* Start Data provided *

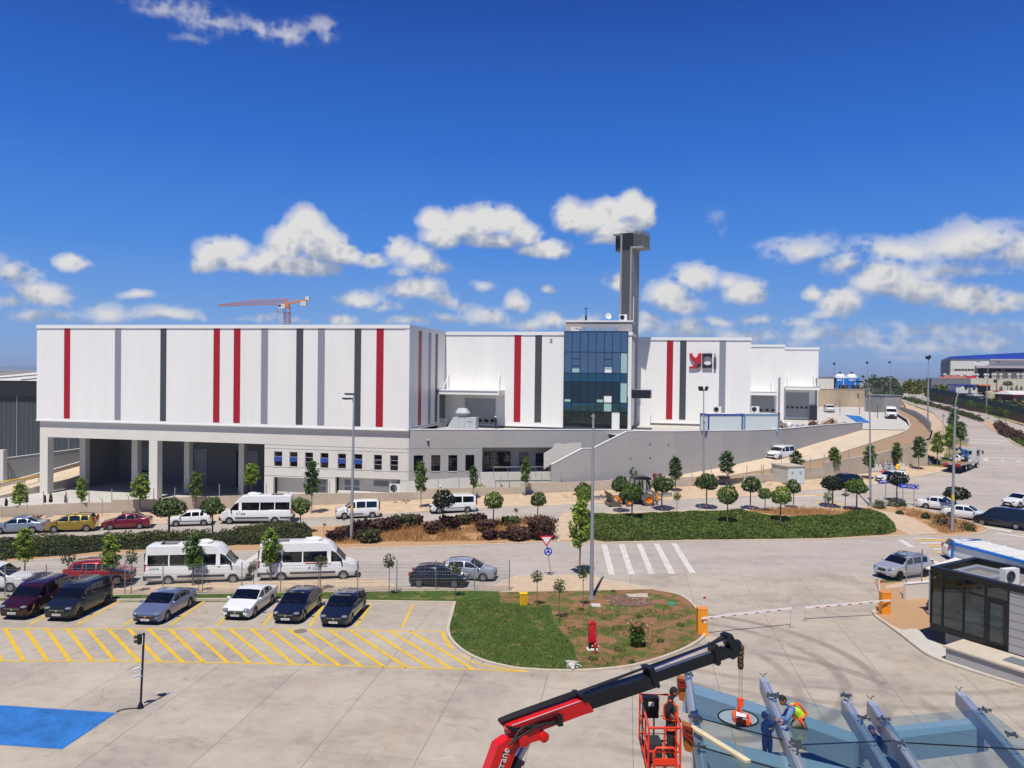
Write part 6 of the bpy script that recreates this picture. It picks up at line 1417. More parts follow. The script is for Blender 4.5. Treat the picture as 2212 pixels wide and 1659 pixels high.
mb=MB();mb.box((c.x,c.y,T(1547,300).z),(2.2,2.2,T(1547,270).z-T(1547,350).z));mb.bar(T(1545,275),T(1935,200),.9,.9);mb.bar(T(1560,180),T(1800,215),.15,.15);mb.bar(T(1545,290),T(1555,170),.35,.35);mb.build('counter_jib',m_['crane_orange'],tc)
mb=MB();n=34;bot=lambda f:T(160+1380*f,320-38*f,0);topf=lambda f:T(190+1360*f,interp(f,[(0,290),(.12,272),(.45,212),(.62,195),(1,172)]),0)
for s in(-.8,.8):mb.tube([bot(i/n)+Vector((0,s,0))for i in range(n+1)],.13,5)
mb.tube([topf(i/n)for i in range(n+1)],.14,5)
for i in range(n):
 t_=topf((i+.5)/n)
 for s in(-.8,.8):mb.bar(bot(i/n)+Vector((0,s,0)),t_,.10,.10);mb.bar(t_,bot((i+1)/n)+Vector((0,s,0)),.10,.10)
mb.build('jib',m_['crane_pink'],tc)
mb=MB();a,b=T(1400,285),T(1540,380);mb.box(((a.x+b.x)/2,Y-1.6,(a.z+b.z)/2),(b.x-a.x,1.8,a.z-b.z));cb=mb.build('cab',m_['fac_white'],tc)
mb=MB();mb.box(((a.x+b.x)/2-1.0,Y-2.55,(a.z+b.z)/2+.3),(1.2,.1,1.0));mb.build('window',m_['black_glass'],cb)
mb=MB()
for x0,y0,x1,y1 in((1925,125,2005,205),(1830,228,1945,318)):a,b=T(x0,y0),T(x1,y1);mb.box(((a.x+b.x)/2,Y,(a.z+b.z)/2),(b.x-a.x,2.0,a.z-b.z))
mb.build('counterweight',m_['fac_white'],tc)
mb=MB();q=T(1360,428);mb.tube([T(1350,300),q],.05,4);mb.tube([q,T(1350,700)],.06,4);mb.box((q.x,q.y,q.z),(.8,.6,.9));mb.build('hook_block',m_['crane_orange'],tc)
fo,si=Vector((.866,-.5,0)),Vector((.5,.866,0));k0=Vector((16.75,113.4,0))
tw=thing('observation_tower','slim dark concrete tower with glazed cantilevered head','tower',(k0.x,k0.y,0))
def TW(a,b,h):p=k0+fo*a+si*b;return Vector((p.x,p.y,h))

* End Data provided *

▶ [Short exercise]: From the listing, extract all text exactly as given and drop any picture.

▶ [Complete output]:
Write part 6 of the bpy script that recreates this picture. It picks up at line 1417. More parts follow. The script is for Blender 4.5. Treat the picture as 2212 pixels wide and 1659 pixels high.
mb=MB();mb.box((c.x,c.y,T(1547,300).z),(2.2,2.2,T(1547,270).z-T(1547,350).z));mb.bar(T(1545,275),T(1935,200),.9,.9);mb.bar(T(1560,180),T(1800,215),.15,.15);mb.bar(T(1545,290),T(1555,170),.35,.35);mb.build('counter_jib',m_['crane_orange'],tc)
mb=MB();n=34;bot=lambda f:T(160+1380*f,320-38*f,0);topf=lambda f:T(190+1360*f,interp(f,[(0,290),(.12,272),(.45,212),(.62,195),(1,172)]),0)
for s in(-.8,.8):mb.tube([bot(i/n)+Vector((0,s,0))for i in range(n+1)],.13,5)
mb.tube([topf(i/n)for i in range(n+1)],.14,5)
for i in range(n):
 t_=topf((i+.5)/n)
 for s in(-.8,.8):mb.bar(bot(i/n)+Vector((0,s,0)),t_,.10,.10);mb.bar(t_,bot((i+1)/n)+Vector((0,s,0)),.10,.10)
mb.build('jib',m_['crane_pink'],tc)
mb=MB();a,b=T(1400,285),T(1540,380);mb.box(((a.x+b.x)/2,Y-1.6,(a.z+b.z)/2),(b.x-a.x,1.8,a.z-b.z));cb=mb.build('cab',m_['fac_white'],tc)
mb=MB();mb.box(((a.x+b.x)/2-1.0,Y-2.55,(a.z+b.z)/2+.3),(1.2,.1,1.0));mb.build('window',m_['black_glass'],cb)
mb=MB()
for x0,y0,x1,y1 in((1925,125,2005,205),(1830,228,1945,318)):a,b=T(x0,y0),T(x1,y1);mb.box(((a.x+b.x)/2,Y,(a.z+b.z)/2),(b.x-a.x,2.0,a.z-b.z))
mb.build('counterweight',m_['fac_white'],tc)
mb=MB();q=T(1360,428);mb.tube([T(1350,300),q],.05,4);mb.tube([q,T(1350,700)],.06,4);mb.box((q.x,q.y,q.z),(.8,.6,.9));mb.build('hook_block',m_['crane_orange'],tc)
fo,si=Vector((.866,-.5,0)),Vector((.5,.866,0));k0=Vector((16.75,113.4,0))
tw=thing('observation_tower','slim dark concrete tower with glazed cantilevered head','tower',(k0.x,k0.y,0))
def TW(a,b,h):p=k0+fo*a+si*b;return Vector((p.x,p.y,h))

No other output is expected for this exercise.